Se tem uma coisa que é tão brasileira quanto futebol, feijoada e o vira-lata caramelo são os “causos” da roça. Crescer no interior – ou conviver com alguém que cresceu – é sempre ouvir histórias das mais simples às mais estapafúrdias. É com essa premissa que Orlandeli conduz Chico Bento – Verdade, a trigésima Graphic MSP publicada pela Panini.
Com sua arte singular, o autor visita pela segunda vez o famoso personagem de Mauricio de Sousa para colocá-lo de frente com Seu Adamastor, um visitante de longe. E, logo de cara, os dois não se dão bem. Afinal, o homem da cidade desrespeita a primeira regra ao interagir com uma criança de sítio: questionar a veracidade de uma história que envolva um Lobisomem ou o Caipora contada por Vó Dita.
Seu Adamastor, um homem que deixa um rastro de amargura por onde passa, está de passagem pelo sítio da família de Chico Bento com o objetivo de fotografar o belo jardim de Dona Cotinha. O motivo? Reproduzir suas flores em seu novo projeto: flores de pano, que reproduzem fielmente as reais, mas mantêm suas cores por anos e não demandam de cuidados como regar, podar etc.
Logo – para o suplício do homem da cidade – é o menino quem faz as vezes de guia e mostra a vizinhança para ele. Mas, no fim do dia, os dois acabam se perdendo no meio do mato e vivendo uma aventura que faz os dois se questionarem sobre o que de fato é verdade e o que não é, enquanto descobrimos o que deixou o homem tão sisudo e frio.
Vivendo de verdade
Ler Chico Bento – Verdade é divertido por vermos como a palavra que norteia a obra tem muitos significados e como todos eles estão retratados de alguma forma. Seja ao se perguntar se as histórias do interior são verdade ou não, na dualidade entre as flores de pano com as da mãe de Chico e, principalmente, se estamos vivendo de verdade ou só deixando os dias passarem.

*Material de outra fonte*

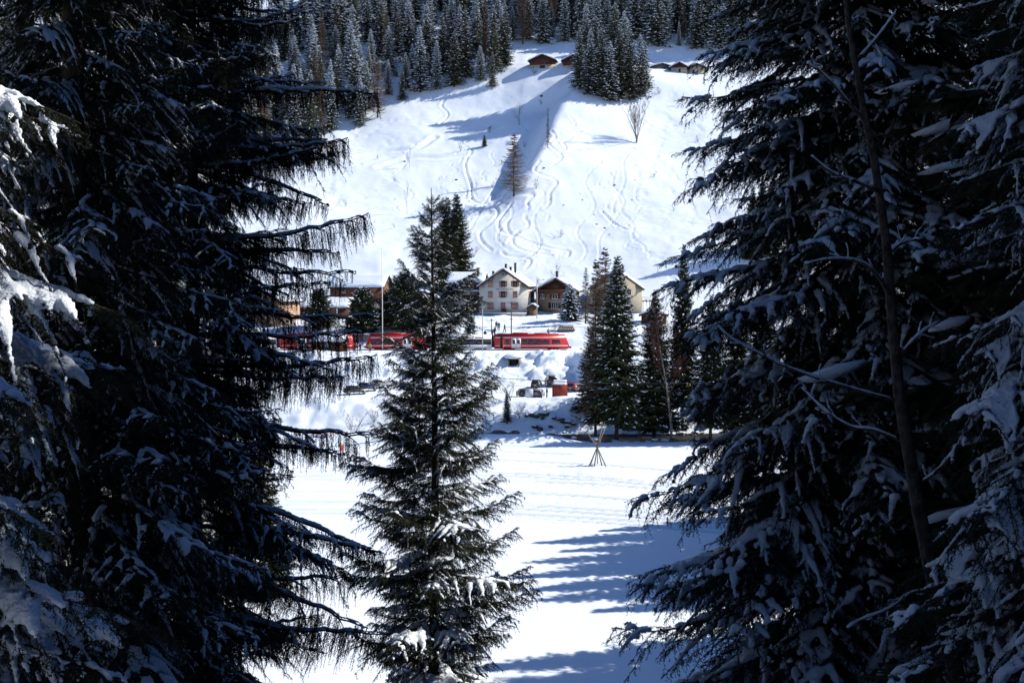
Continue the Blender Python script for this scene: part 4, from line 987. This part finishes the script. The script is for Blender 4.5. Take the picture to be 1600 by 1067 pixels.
b, ro = hill_hut('log_chalet', 'log chalet behind the spruce clump showing only its snowy roof', 938, 100, 7.4, 7, 3.0, 4.8, WOOD_R, -10, None, 0, 35)
window(b, 0, 1.6, .9, .8, 0, WOOD_O)
b, ro = hill_hut('stone_hut', 'pale stone hut with a dark gable on the right skyline meadow', 1061, 113, 6.2, 6, 1.9, 3.6, WOOD, -8, STUCCO_B, 1.8, 37, 'hut')
Geo().box(-.2, .6, -.06, -.006, -.3, 1.3).build('door', WOOD, b)
b, ro = hill_hut('stone_hut', 'second pale stone hut right of the dark gabled one', 1088, 115, 6.4, 6, 2.2, 3.6, STUCCO_B, -8, None, 0, 39, 'hut')
Geo().box(-1.5, -.7, -.06, -.006, -.3, 1.4).build('door', WOOD, b)
b, ro = hill_hut('stone_hut', 'low hut buried in snow left of the stone huts', 1034, 107, 7, 4, .7, 1.7, STONE, -4, None, 0, 41, 'hut')
Geo().box(.6, 1.3, -.06, -.006, -.4, .6).build('door', WOOD, b)
b, ro = hill_hut('hay_hut', 'little plank hut at the left forest edge with a sunlit yellow end', 478, 254, 4.6, 4, 1.8, 3.0, WOOD_P, -30, None, 0, 43, 'hut')
Geo().box(-.4, .4, -.06, -.006, -.3, 1.3).build('door', WOOD, b)
b, ro = gable('platform_shelter', 'brown wooden shelter with a snow roof in front of the left train', 512, 208.6, 6.5, 2.6, 2.3, 3.3, WOOD_R, rz=-5, axis='x', over=.5, snow=.35, cat='shelter', seed=26, z=14.3)
window(b, -1.5, 1.4, 1.2, .8, 0, WOOD_O); window(b, 1.5, 1.4, 1.2, .8, 0, WOOD_O)
# snowed-over woodpile behind the railcar
x = gx(886, 226); b = thing('woodpile', 'stacked woodpile under a cap of snow behind the red railcar', 'woodpile', (x, 226, hz(x, 226)))
for r_ in range(3):
    for k in range(9 - r_): Geo().tube([(-2 + .45 * k + .22 * r_, -.5, .2 + .38 * r_), (-2 + .45 * k + .22 * r_, .6, .2 + .38 * r_)], .2, 7).build('log', WOOD_O, b)
Geo().blob((-.2, 0, 1.35), (2.2, .8, .35), 4, 2).build('snow', SNOW, b, True)

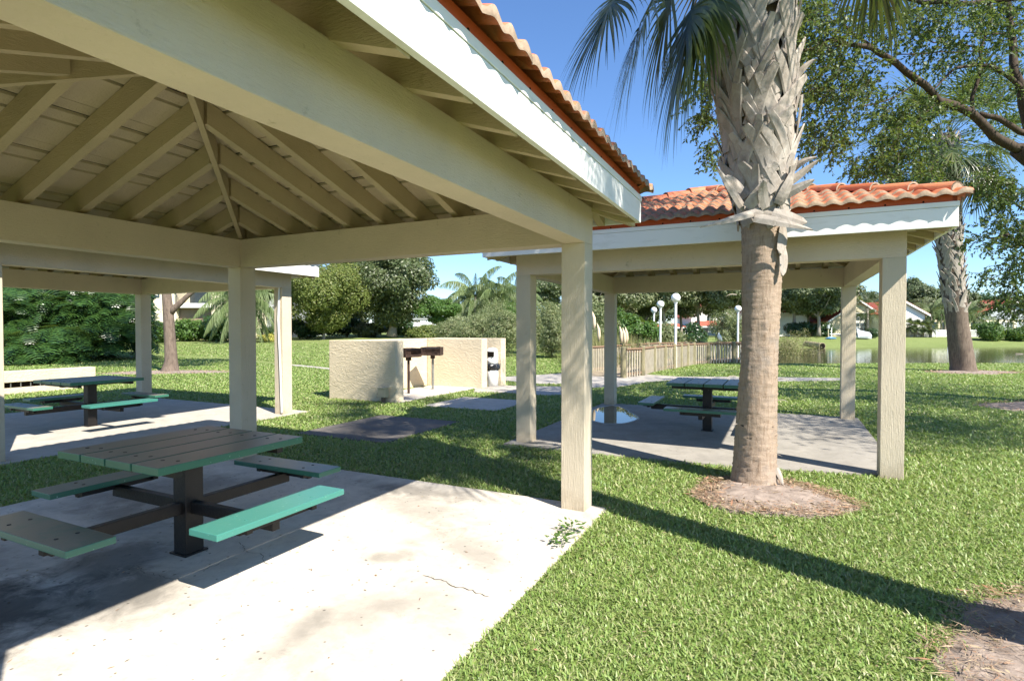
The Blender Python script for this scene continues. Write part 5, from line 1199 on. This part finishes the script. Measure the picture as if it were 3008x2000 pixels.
# ------------------------------------------------------------------ mulch beds with litter
BEDS = [((2.42, 5.18), .76, .56, R(-6), 11), ((3.2, 2.38), 1.22, 1.0, 0, 12), ((16.95, 20.35), 1.7, .9, 0, 13), ((-12.65, 20.3), 2.0, 1.0, R(10), 14), ((11.3, 11.0), 1.6, 1.2, 0, 15)]
def bed_r(i, th):
    (c, rx, ry, rot, sd) = BEDS[i]; return 1 + .10 * math.sin(2 * th + sd) + .07 * math.sin(3 * th + sd * 2) + .04 * math.sin(7 * th + sd)
def bed_pt(i, th, f=1.0):
    (c, rx, ry, rot, sd) = BEDS[i]; r = bed_r(i, th) * f; x, y = rx * r * math.cos(th), ry * r * math.sin(th); return c[0] + x * math.cos(rot) - y * math.sin(rot), c[1] + x * math.sin(rot) + y * math.cos(rot)
for i in range(len(BEDS)):
    b = MB(); n_ = 48; rg = [0, .25, .5, .75, .92, 1.06]
    cx, cy = BEDS[i][0]; b.v.append((cx, cy, hz(cx, cy) + .05))
    for f in rg[1:]:
        for k in range(n_):
            x, y = bed_pt(i, 2 * math.pi * k / n_, f); b.v.append((x, y, hz(x, y) + .06 * (1 - f ** 3) + .012 * mn.noise(Vector((x * 4, y * 4, i))) + (.006 if f < 1 else -.01)))
    for k in range(n_): b.f.append((0, 1 + k, 1 + (k + 1) % n_)); b.m.append(0)
    for r_ in range(len(rg) - 2):
        for k in range(n_): k2 = (k + 1) % n_; a = 1 + r_ * n_; b.f.append((a + k, a + n_ + k, a + n_ + k2, a + k2)); b.m.append(0)
    tag(b.build('mulch_bed', M['mulch'], smooth=True), kind='structure')
rs = np.random.RandomState(7); Pm = []
for i, cnt in ((0, 7500), (1, 11000), (2, 1500), (3, 1500), (4, 1200)):
    for k in range(cnt):
        x, y = bed_pt(i, rs.uniform(0, 6.283), math.sqrt(rs.uniform(0, 1)) * 1.04); Pm.append((x, y, hz(x, y) + .035 + rs.uniform(0, .02)))
Pm = np.array(Pm); D = rs.normal(size=Pm.shape); D[:, 2] *= .12; Nn = rs.normal(size=Pm.shape) * .4 + np.array([0, 0, 1]); Ls = rs.uniform(.02, .10, len(Pm))
big = rs.rand(len(Pm)) < .09; Ws = np.where(big, .02, .005) * np.clip(Pm[:, 1] / 5, .6, 3)
tag(leaves('bark_litter', Pm, D, Nn, Ls, Ws, M['straw'], None), 'reddish bark and straw litter on the mulch beds', 'litter', None, 'stuff')

# ------------------------------------------------------------------ grass
def in_poly(x, y, poly):
    ins = np.zeros(x.shape, bool); n_ = len(poly)
    for i in range(n_):
        ax, ay = poly[i]; bx, by = poly[(i + 1) % n_]
        ins ^= ((ay > y) != (by > y)) & (x < (bx - ax) * (y - ay) / (by - ay + 1e-12) + ax)
    return ins
def grass():
    rs = np.random.RandomState(1); X = []; Y = []
    y_edges = np.concatenate([np.arange(1.4, 8, .4), np.arange(8, 46, 1.0)])
    for a, c_ in zip(y_edges[:-1], y_edges[1:]):
        ym = (a + c_) / 2; w_ = 1.02 * ym + 1.0; dens = 17000 * min(1, (3.2 / ym) ** 1.55) * min(1, (19 / ym) ** 2); n_ = int(2 * w_ * (c_ - a) * dens)
        X.append(rs.uniform(-w_, w_, n_)); Y.append(rs.uniform(a, c_, n_))
    X = np.concatenate(X); Y = np.concatenate(Y)
    keep = np.ones(len(X), bool)
    for poly in SLABS: keep &= ~in_poly(X, Y, poly)
    for i, (c, rx, ry, rot, sd) in enumerate(BEDS):
        dx, dy = X - c[0], Y - c[1]; lx = (dx * math.cos(rot) + dy * math.sin(rot)) / rx; ly = (-dx * math.sin(rot) + dy * math.cos(rot)) / ry; th = np.arctan2(ly, lx)
        r = 1 + .10 * np.sin(2 * th + sd) + .07 * np.sin(3 * th + sd * 2) + .04 * np.sin(7 * th + sd); q = np.hypot(lx, ly) / r; keep &= (q > 1.0) | ((q > .86) & (rs.rand(len(X)) < .25)) | (rs.rand(len(X)) < .012)
    keep &= sdist(X, Y) > 1.5
    # worn, thin patches
    nz = np.sin(X * 1.7 + 2 * np.sin(Y * .9)) * np.sin(Y * 1.3 + 1.5 * np.sin(X * .8)); keep &= rs.rand(len(X)) < np.clip(1.05 - .5 * (nz > .72), 0, 1)
    for (px, py, r_) in ((.0 - .55, 6.85, .35), (.15, 6.9, .3), (3.9, 18, .8)): keep &= (np.hypot(X - px, Y - py) > r_) | (rs.rand(len(X)) < .3)
    X = X[keep]; Y = Y[keep]; n_ = len(X); Z = hgt(X, Y)
    sc_ = np.clip(Y / 3.4, 1, 14) ** .8
    Ln = rs.uniform(.024, .058, n_) * np.clip(sc_, 1, 1.5); Wd = rs.uniform(.0045, .0095, n_) * sc_
    # broad leafy ground cover between the slabs
    broad = (rs.rand(n_) < .22); Wd = np.where(broad, Wd * 1.9, Wd); Ln = np.where(broad, Ln * .6, Ln)
    a = rs.uniform(0, 6.283, n_); el = rs.uniform(.15, 1.25, n_)
    D1 = np.stack([np.cos(a) * np.cos(el), np.sin(a) * np.cos(el), np.sin(el)], -1); D2 = unit(D1 + np.stack([np.cos(a) * .7, np.sin(a) * .7, -np.ones(n_) * .75], -1) * rs.uniform(.2, 1.0, (n_, 1)))
    ta = a + math.pi / 2 + rs.uniform(-.7, .7, n_); S = np.stack([np.cos(ta), np.sin(ta), np.zeros(n_)], -1)
    P = np.stack([X, Y, Z], -1); P1 = P + D1 * (Ln * .5)[:, None]; P2 = P1 + D2 * (Ln * .5)[:, None]; W_ = Wd[:, None]
    V = np.empty((n_, 5, 3)); V[:, 0] = P - S * W_ * .35; V[:, 1] = P + S * W_ * .35; V[:, 2] = P1 + S * W_ * .5; V[:, 3] = P1 - S * W_ * .5; V[:, 4] = P2
    b0 = np.arange(n_) * 5; F = np.concatenate([np.stack([b0, b0 + 1, b0 + 2], -1), np.stack([b0, b0 + 2, b0 + 3], -1), np.stack([b0 + 3, b0 + 2, b0 + 4], -1)])
    o_ = npmesh('grass', V.reshape(-1, 3), F, M['grass']); tag(o_, 'short green lawn grass growing around the slabs', 'grass', None, 'stuff'); print('blades', n_)
grass()
# broad weeds at the slab edge
for i, (u, v) in enumerate([(1676, 1568), (1648, 1602)]):
    rs = np.random.RandomState(60 + i); p = on(u, v, -.01); k = 46; a = rs.uniform(0, 6.283, k); r_ = rs.uniform(0, .09, k); P = np.stack([r_ * np.cos(a), r_ * np.sin(a), rs.uniform(.01, .10, k)], -1); D = np.stack([np.cos(a), np.sin(a), rs.uniform(-.3, .5, k)], -1)
    g = empty('weed', p, 0, ['leafy weed creeping onto the slab nearest the post', 'second leafy weed on the slab edge', 'weed lower down the slab edge'][i], 'weed', 'weeds on the slab edge')
    leaves('leaves', P, D, rs.normal(size=(k, 3)) * .4 + np.array([0, 0, 1]), rs.uniform(.03, .06, k), .02, M['midleaf'], g)
    b = MB()
    for j in range(5): aa = j * 1.3 + i; b.tube([(0, 0, -.02), (math.cos(aa) * .05, math.sin(aa) * .05, .05), (math.cos(aa) * .1, math.sin(aa) * .1, .06)], .002, 4)
    b.build('stem', M['midleaf'], g)

rs = np.random.RandomState(15); k = 260; X = rs.uniform(-3.2, 3.2, k); Y = rs.uniform(2.2, 7.5, k); Z = np.where(in_poly(X, Y, SLABS[0]), .004, hgt(X, Y) + .045)
P = np.stack([X, Y, Z], -1); D = rs.normal(size=(k, 3)) * np.array([1, 1, .08]); Nn = rs.normal(size=(k, 3)) * .25 + np.array([0, 0, 1])
keepm = (X < 1.8) | (rs.rand(k) < .6); P, D, Nn = P[keepm], D[keepm], Nn[keepm]
tag(leaves('fallen_leaves', P, D, Nn, rs.uniform(.012, .035, len(P)), rs.uniform(.006, .014, len(P)), M['straw'], None), 'small dry leaf bits scattered over slab and lawn', 'leaf litter', None, 'stuff')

Como no momento no qual Adamastor quase desiste de tudo na esperança de encontrar sua esposa Jaci. Ou quando Chico o leva para ver os violeiros Mula Manca & Curió e ele passa o tempo procurando informações da dupla pelo celular ao invés de curtir as modas. Quantas vezes nós não fizemos a mesma coisa em shows de ingresso caríssimo, nos quais boa parte foi passada com o celular fazendo stories para outras pessoas?
Assim, tocando em discussões profundas com delicadeza, Chico Bento – Verdade é uma viagem divertida e comovente à pluralidade do Brasil, que resgata a riqueza do nosso folclore, enquanto dá uma lição de vida pelo olhar inocente de uma criança.